The bustling energy of the hutongs reminded me of Mumbai, especially the Fort area where I worked. I remember taking long walks in the late afternoons — that slice of time when there was a brief lull in the newsroom. I’d weave my way past the dosa carts and the roadside watch repair shops, Cafe Excelsior and the JJ (Sir Jamshedjee Jeejeebhoy) School of Art campus, the hot aloo-cheese toastie with sev sprinkled on top, from the sandwich wallah outside Xavier’s. The grizzled and gorgeous structure of the CST (now Chhatrapati Shivaji Maharaj Terminus) railway station was always round a corner. The quiet backstreets lined with perhaps the city’s last few trees. Everything I passed seemed like it had always been around, like there was never a time when it had not existed. I knew it inside out and yet I’d still spot a little something new every time.

I felt that way about the hutongs, with their tucked-away dumpling shops, and the cafes with the judgemental cats and that weird arcade with its window display of a tub filled with coloured balls and a giant snoozing stuffed tiger. Or that gent who actually trained crickets (yes, that’s right) to fight in big-money tournaments. Or the wizened collectors of Mao memorabilia and Communist Party propaganda posters. Much like Mumbai, Beijing was a city built by migrants. Nothing made this more apparent than the Chinese New Year holidays, when the migrant workers returned home to celebrate with family, and Beijing looked empty for days.
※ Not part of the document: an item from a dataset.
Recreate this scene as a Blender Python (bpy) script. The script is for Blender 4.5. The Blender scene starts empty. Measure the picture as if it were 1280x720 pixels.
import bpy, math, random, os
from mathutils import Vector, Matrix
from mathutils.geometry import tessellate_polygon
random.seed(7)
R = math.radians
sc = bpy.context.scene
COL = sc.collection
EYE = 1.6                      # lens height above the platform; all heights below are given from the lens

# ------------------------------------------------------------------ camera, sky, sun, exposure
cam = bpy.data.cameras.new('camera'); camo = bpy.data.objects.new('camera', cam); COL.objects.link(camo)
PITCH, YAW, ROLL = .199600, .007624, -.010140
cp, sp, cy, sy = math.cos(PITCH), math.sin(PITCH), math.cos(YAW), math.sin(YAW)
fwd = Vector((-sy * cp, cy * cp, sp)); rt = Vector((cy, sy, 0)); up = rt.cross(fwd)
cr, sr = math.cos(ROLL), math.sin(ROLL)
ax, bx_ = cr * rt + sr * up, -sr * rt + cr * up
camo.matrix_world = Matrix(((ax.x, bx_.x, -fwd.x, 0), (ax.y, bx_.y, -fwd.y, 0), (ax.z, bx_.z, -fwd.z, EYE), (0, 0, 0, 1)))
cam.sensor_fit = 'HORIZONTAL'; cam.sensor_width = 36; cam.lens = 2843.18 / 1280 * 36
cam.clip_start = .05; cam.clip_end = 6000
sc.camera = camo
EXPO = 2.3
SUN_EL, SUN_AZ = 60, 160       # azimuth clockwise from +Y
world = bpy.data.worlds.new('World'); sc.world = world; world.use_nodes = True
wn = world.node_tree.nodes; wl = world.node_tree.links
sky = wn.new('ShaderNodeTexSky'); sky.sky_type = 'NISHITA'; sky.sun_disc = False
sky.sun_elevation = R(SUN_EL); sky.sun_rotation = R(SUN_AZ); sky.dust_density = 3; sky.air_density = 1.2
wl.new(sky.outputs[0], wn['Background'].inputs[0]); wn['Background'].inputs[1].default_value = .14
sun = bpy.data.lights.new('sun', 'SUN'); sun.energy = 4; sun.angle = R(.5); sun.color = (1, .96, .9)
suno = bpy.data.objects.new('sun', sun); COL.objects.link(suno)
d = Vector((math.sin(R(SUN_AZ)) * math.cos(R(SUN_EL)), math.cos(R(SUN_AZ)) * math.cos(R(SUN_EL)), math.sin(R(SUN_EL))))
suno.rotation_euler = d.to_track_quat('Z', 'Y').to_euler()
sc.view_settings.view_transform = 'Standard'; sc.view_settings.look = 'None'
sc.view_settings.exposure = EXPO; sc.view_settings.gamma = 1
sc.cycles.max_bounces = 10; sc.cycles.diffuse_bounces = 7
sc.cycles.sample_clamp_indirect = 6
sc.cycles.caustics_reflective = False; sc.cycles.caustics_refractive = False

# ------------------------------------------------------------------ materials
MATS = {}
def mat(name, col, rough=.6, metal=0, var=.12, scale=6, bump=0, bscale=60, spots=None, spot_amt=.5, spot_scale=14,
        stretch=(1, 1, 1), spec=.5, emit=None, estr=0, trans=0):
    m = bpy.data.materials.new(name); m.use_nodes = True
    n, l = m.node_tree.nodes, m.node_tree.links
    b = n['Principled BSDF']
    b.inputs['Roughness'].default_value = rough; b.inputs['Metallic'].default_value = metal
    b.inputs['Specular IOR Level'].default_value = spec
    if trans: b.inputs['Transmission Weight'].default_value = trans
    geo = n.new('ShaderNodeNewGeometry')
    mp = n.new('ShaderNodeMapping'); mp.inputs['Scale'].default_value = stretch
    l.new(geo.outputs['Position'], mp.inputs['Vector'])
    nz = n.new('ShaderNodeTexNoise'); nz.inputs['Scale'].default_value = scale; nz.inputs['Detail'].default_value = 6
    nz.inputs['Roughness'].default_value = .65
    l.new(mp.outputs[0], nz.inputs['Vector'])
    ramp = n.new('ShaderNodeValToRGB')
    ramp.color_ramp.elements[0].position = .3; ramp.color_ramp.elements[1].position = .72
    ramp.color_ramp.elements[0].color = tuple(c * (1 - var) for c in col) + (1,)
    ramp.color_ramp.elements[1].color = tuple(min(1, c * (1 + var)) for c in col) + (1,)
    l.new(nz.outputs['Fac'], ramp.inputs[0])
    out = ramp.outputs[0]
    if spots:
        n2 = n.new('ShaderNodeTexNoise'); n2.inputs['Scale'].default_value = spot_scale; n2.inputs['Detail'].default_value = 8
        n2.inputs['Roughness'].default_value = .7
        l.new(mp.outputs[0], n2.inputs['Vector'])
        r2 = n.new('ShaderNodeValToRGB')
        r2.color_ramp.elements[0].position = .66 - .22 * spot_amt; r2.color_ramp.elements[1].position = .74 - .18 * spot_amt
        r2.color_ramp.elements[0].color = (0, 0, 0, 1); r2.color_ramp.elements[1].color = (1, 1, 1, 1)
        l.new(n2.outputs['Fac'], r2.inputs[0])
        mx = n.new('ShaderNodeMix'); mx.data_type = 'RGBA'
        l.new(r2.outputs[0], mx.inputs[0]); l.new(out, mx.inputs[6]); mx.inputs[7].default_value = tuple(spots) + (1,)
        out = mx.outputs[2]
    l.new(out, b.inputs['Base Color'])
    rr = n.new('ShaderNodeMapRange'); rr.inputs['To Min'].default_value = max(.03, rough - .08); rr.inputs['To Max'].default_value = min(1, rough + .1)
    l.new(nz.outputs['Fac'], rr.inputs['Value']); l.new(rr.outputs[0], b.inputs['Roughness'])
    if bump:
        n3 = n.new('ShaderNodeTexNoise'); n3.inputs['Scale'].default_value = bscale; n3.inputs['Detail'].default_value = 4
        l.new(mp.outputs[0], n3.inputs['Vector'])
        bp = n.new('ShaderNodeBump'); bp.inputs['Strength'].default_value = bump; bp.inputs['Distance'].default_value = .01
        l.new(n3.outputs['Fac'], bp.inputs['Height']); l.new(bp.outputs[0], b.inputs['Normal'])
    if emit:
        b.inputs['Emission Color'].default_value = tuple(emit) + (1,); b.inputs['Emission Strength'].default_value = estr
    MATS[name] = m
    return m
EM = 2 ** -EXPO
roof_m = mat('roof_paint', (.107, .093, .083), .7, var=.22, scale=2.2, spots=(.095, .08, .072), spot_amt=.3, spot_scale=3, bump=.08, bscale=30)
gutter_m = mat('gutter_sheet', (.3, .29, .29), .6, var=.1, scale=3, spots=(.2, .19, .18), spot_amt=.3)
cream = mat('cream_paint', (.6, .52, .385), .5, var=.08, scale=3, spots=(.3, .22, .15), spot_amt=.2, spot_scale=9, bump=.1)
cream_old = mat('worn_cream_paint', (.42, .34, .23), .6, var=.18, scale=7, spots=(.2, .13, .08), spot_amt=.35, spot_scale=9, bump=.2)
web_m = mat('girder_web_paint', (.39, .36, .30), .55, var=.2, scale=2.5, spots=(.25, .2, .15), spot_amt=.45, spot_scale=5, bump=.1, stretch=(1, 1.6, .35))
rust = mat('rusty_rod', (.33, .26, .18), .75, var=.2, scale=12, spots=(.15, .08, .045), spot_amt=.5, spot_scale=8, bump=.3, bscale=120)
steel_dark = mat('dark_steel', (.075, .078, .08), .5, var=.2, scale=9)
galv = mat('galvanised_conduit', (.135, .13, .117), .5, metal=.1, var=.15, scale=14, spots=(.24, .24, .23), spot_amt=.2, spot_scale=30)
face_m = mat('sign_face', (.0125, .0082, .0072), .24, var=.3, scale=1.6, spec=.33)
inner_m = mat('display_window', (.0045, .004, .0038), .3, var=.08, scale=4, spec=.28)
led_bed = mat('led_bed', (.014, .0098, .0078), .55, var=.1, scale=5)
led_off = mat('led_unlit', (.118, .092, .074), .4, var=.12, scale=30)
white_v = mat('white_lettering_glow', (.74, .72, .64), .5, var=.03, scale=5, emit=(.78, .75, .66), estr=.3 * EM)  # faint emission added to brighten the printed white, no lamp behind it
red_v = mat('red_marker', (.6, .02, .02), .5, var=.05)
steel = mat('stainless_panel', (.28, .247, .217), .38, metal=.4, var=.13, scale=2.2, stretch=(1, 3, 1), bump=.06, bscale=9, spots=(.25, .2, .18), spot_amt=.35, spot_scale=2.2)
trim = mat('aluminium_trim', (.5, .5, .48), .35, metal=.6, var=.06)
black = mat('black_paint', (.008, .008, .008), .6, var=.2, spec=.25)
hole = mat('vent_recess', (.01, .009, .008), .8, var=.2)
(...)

The fact that the government has been on a mission to control Beijing’s population and crack down on hutong businesses has only made it more necessary that I see as much of them as possible. Every other week, a beloved spot shuts down, and suddenly you need to reorient yourself all over again. It reminds me of the way friendships and relationships play out in Beijing; the high expat turnover means people you knew for months suddenly move away. Your life is constantly is flux, and for me, so is my writing — it makes me look for newer stories, prompted by every new arrival.